→ Short problem: Print exactly the lines running from the one that holds "Generate a Blender" through the one that holds "rnd = random.Random(7)", please, and leave the pictures out.

→ Given records:
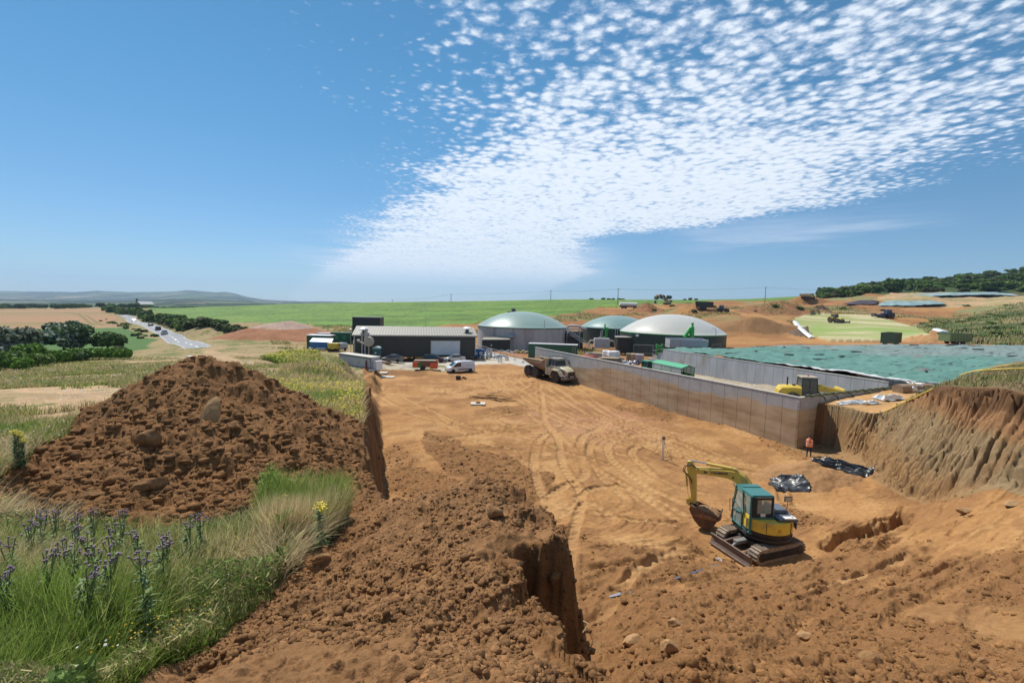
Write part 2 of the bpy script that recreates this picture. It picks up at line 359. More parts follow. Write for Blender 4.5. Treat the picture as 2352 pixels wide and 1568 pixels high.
A_ = inside(jx*0.5+Xg*.5, jy*.5+Yg*.5, HEAPA) & inU
B_x = inside(Xg,Yg,[(-3.7,8.1),(-1.0,7.8),(-1.0,9.5),(-2.7,12.6),(-4.3,12.2)])
dA, _ = seg_dist(Xg, Yg, HEAPA+[HEAPA[0]]); mA = np.where(A_, 1.0, 0)
B_ = (B_x&inU&(~A_)) | inside(jx*.4+Xg*.6, jy*.4+Yg*.6, HEAPB) | ((~inU) & (deE < 1.3) & (Yg < 9))
mB = B_.astype(float)
# photo-plane zone tests (only used to read zone outlines off the photo)
PXg = 1176+FOC*Ug*(CA+SA*((784-0)/FOC)*0)
def zone(pts):            # outline given as (px,py) with distances -> plan polygon
    return [P(*p)[:2] for p in pts]
WHEAT = zone([(-400,705,640),(150,709,600),(225,706,600),(270,730,330),(262,752,215),(0,757,208),(-400,760,200)])
GREEN1 = zone([(-400,762,195),(0,758,206),(262,754,212),(292,756,205),(355,785,140),(330,805,103),(280,815,95),(-400,860,60)])
GREEN2 = zone([(345,706,750),(700,700,750),(1500,689,760),(2300,680,760),(1960,686,520),(1800,692,400),(1580,700,335),(1380,707,300),(1280,728,222),(1160,737,212),(1000,752,184),(830,754,182),(640,750,190),(470,752,192),(420,735,240),(345,712,380)])
ROAD = [P(455,806,105)[:2],P(425,793,122)[:2],P(408,783,136)[:2],P(388,772,156)[:2],P(366,760,184)[:2],P(345,749,216)[:2],P(322,740,258)[:2],P(296,732,315)[:2],P(255,727,380)[:2]]
TRACKP = [P(560,842,62)[:2],P(470,800,100)[:2],P(640,790,110)[:2]]
YARD = [P(1025,803,125)[:2],P(1090,806,112)[:2],P(1140,818,102)[:2],P(1200,832,93)[:2],P(1235,842,88)[:2]]
LAG = zone([(1822,735,200),(1850,768,150),(1900,781,122),(2130,786,112),(2155,770,135),(2100,752,162),(2060,735,190),(1990,723,220),(1870,724,218)])
dRoad, aRoad = seg_dist(Xg, Yg, ROAD); dYard, _ = seg_dist(Xg, Yg, YARD)
wob = fbm(Xg,Yg,.12,3,71)*4*np.clip(Yg/150,0,1.5)
zW = inside(Xg+wob*.5, Yg+wob, WHEAT); z1 = inside(Xg+wob*.3, Yg+wob*.5, GREEN1); z2 = inside(Xg+wob*.2, Yg+wob*2, GREEN2)
zRoad = dRoad < 2.7; zYard = (dYard < 4.2) & ~inU; zLag = inside(Xg+wob*.3, Yg+wob, LAG)
floorz = (~inU) & (sdR < 0) & (Yg < 78)
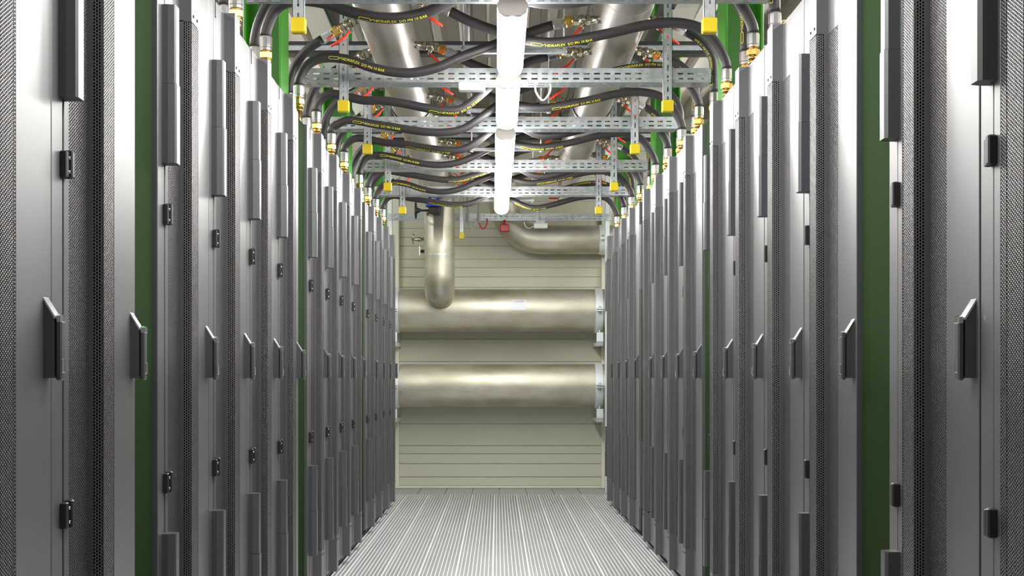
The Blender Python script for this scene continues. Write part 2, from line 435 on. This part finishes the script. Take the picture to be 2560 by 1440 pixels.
for y, nm in ylamps + [(3.62, ''), (2.36, '')]:
    t = lp if first else copy_tree(lp, LT); first = False
    t.location = (lx(y), y, HC+1.412)
    tag(t, ('glowing white linear ceiling lamp, %s of the chain down the aisle' % nm) if nm else 'linear ceiling lamp of the same chain, above and before the view', 'lamp', 'linear lamps over the aisle')
# unseen tube lights added behind the rows to brighten ceiling and columns
def fill_batten():
    t = empty('fill_tube_lamp'); mb = MB(); mb.bbox(-.03, .03, 0, 1.5, .05, .09, .004); mb.box(-.012, .012, .0, .02, -.015, .05); mb.box(-.012, .012, 1.48, 1.5, -.015, .05); mb.cyl((0, .7, .09), (0, .7, .60), .006, 8); mb.obj('fill_batten', 'house', t)
    mb = MB(); mb.cyl((0, .02, 0), (0, 1.48, 0), .017, 12); mb.obj('tube', 'tube', t); return t
bp_ = fill_batten(); BTR = tree_of(bp_); first = True
for sx in (-1.95, 2.05):
    for k, y in enumerate((.6, 3.0, 5.4, 7.8, 10.2)):
        t = bp_ if first else copy_tree(bp_, BTR); first = False
        t.location = (sx, y, 2.90)
        tag(t, 'added fill tube light, unseen behind the racks', 'lamp', 'added fill tube lights behind the racks')
# short carrier rails that the lamps hang from
for j, (y, a, b, h) in enumerate([(5.10, -.20, .27, 1.47), (6.30, -.17, .325, 1.515), (7.54, -.17, .30, 1.485), (8.86, -.18, .30, 1.49), (11.35, -.20, .31, 1.482)]):
    t = empty('lamp_carrier_rail', (0, y, HC+h)); mb = MB(); mb.bbox(a, b, 0, .03, 0, .02, .002); mb.obj('rail', 'galv', t)
    for x in (a+.012, b-.012):
        mb = MB(); mb.cyl((x, .015, -.008), (x, .015, 3.5-HC-h), .005, 8, 0); mb.cyl((x, .015, .02), (x, .015, .03), .011, 6, 0); mb.cyl((x, .015, -.008), (x, .015, 0), .011, 6, 0)
        mb.obj('threaded_rod', 'galv', t)
    tag(t, 'short galvanised rail across the lamps on threaded rods, %s from the camera' % bn[j], 'rail', 'lamp carrier rails')

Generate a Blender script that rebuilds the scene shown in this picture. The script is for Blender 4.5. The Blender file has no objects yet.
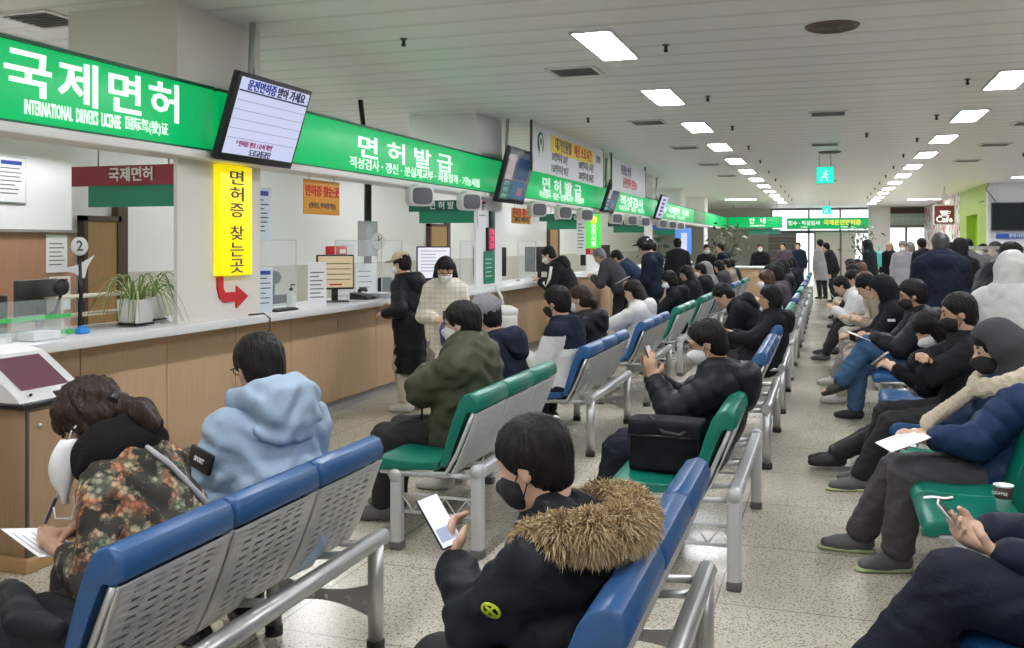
import bpy, bmesh, math, random
import numpy as np
from math import sin, cos, pi, radians as R, sqrt
from mathutils import Vector, Matrix, Euler
SC = bpy.context.scene
COL = SC.collection
rnd = random.Random(7)

# ------------------------------------------------------------------ materials
MATS = {}
def mat(name, col=(.5,.5,.5), rough=.5, metal=0., emit=None, es=1., bump=0., bscale=40., bdetail=3., alpha=None, trans=0., spec=None, stretch=None, coat=0.):
    if name in MATS: return MATS[name]
    m = bpy.data.materials.new(name); m.use_nodes = True
    nt = m.node_tree; b = nt.nodes['Principled BSDF']
    b.inputs['Base Color'].default_value = (*col, 1); b.inputs['Roughness'].default_value = rough
    b.inputs['Metallic'].default_value = metal
    if spec is not None: b.inputs['Specular IOR Level'].default_value = spec
    if emit: b.inputs['Emission Color'].default_value = (*emit, 1); b.inputs['Emission Strength'].default_value = es
    if alpha is not None: b.inputs['Alpha'].default_value = alpha
    if trans: b.inputs['Transmission Weight'].default_value = trans
    if coat: b.inputs['Coat Weight'].default_value = coat
    if bump:
        tc = nt.nodes.new('ShaderNodeTexCoord'); n = nt.nodes.new('ShaderNodeTexNoise'); bp = nt.nodes.new('ShaderNodeBump')
        n.inputs['Scale'].default_value = bscale; n.inputs['Detail'].default_value = bdetail
        bp.inputs['Strength'].default_value = bump; bp.inputs['Distance'].default_value = .02
        if stretch:
            mp = nt.nodes.new('ShaderNodeMapping'); mp.inputs['Scale'].default_value = stretch
            nt.links.new(tc.outputs['Object'], mp.inputs['Vector']); nt.links.new(mp.outputs['Vector'], n.inputs['Vector'])
        else: nt.links.new(tc.outputs['Object'], n.inputs['Vector'])
        nt.links.new(n.outputs['Fac'], bp.inputs['Height']); nt.links.new(bp.outputs['Normal'], b.inputs['Normal'])
    MATS[name] = m; return m
def nodes(m): return m.node_tree.nodes, m.node_tree.links, m.node_tree.nodes['Principled BSDF']
def ramp(N, stops, interp='LINEAR'):
    r = N.new('ShaderNodeValToRGB'); r.color_ramp.interpolation = interp; e = r.color_ramp.elements
    while len(e) < len(stops): e.new(.5)
    for k, (p, c) in enumerate(stops): e[k].position = p; e[k].color = (*c, 1)
    return r
def cloth(name, col, rough=.75, bump=.5, bscale=14., spec=.16):
    m = mat(name, col, rough, bump=bump, bscale=bscale, bdetail=5, spec=spec)
    for n in m.node_tree.nodes:
        if n.type == 'TEX_NOISE': n.inputs['Distortion'].default_value = 1.2
    return m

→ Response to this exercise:
Generate a Blender script that rebuilds the scene shown in this picture. The script is for Blender 4.5. The Blender file has no objects yet.
import bpy, bmesh, math, random
import numpy as np
from math import sin, cos, pi, radians as R, sqrt
from mathutils import Vector, Matrix, Euler
SC = bpy.context.scene
COL = SC.collection
rnd = random.Random(7)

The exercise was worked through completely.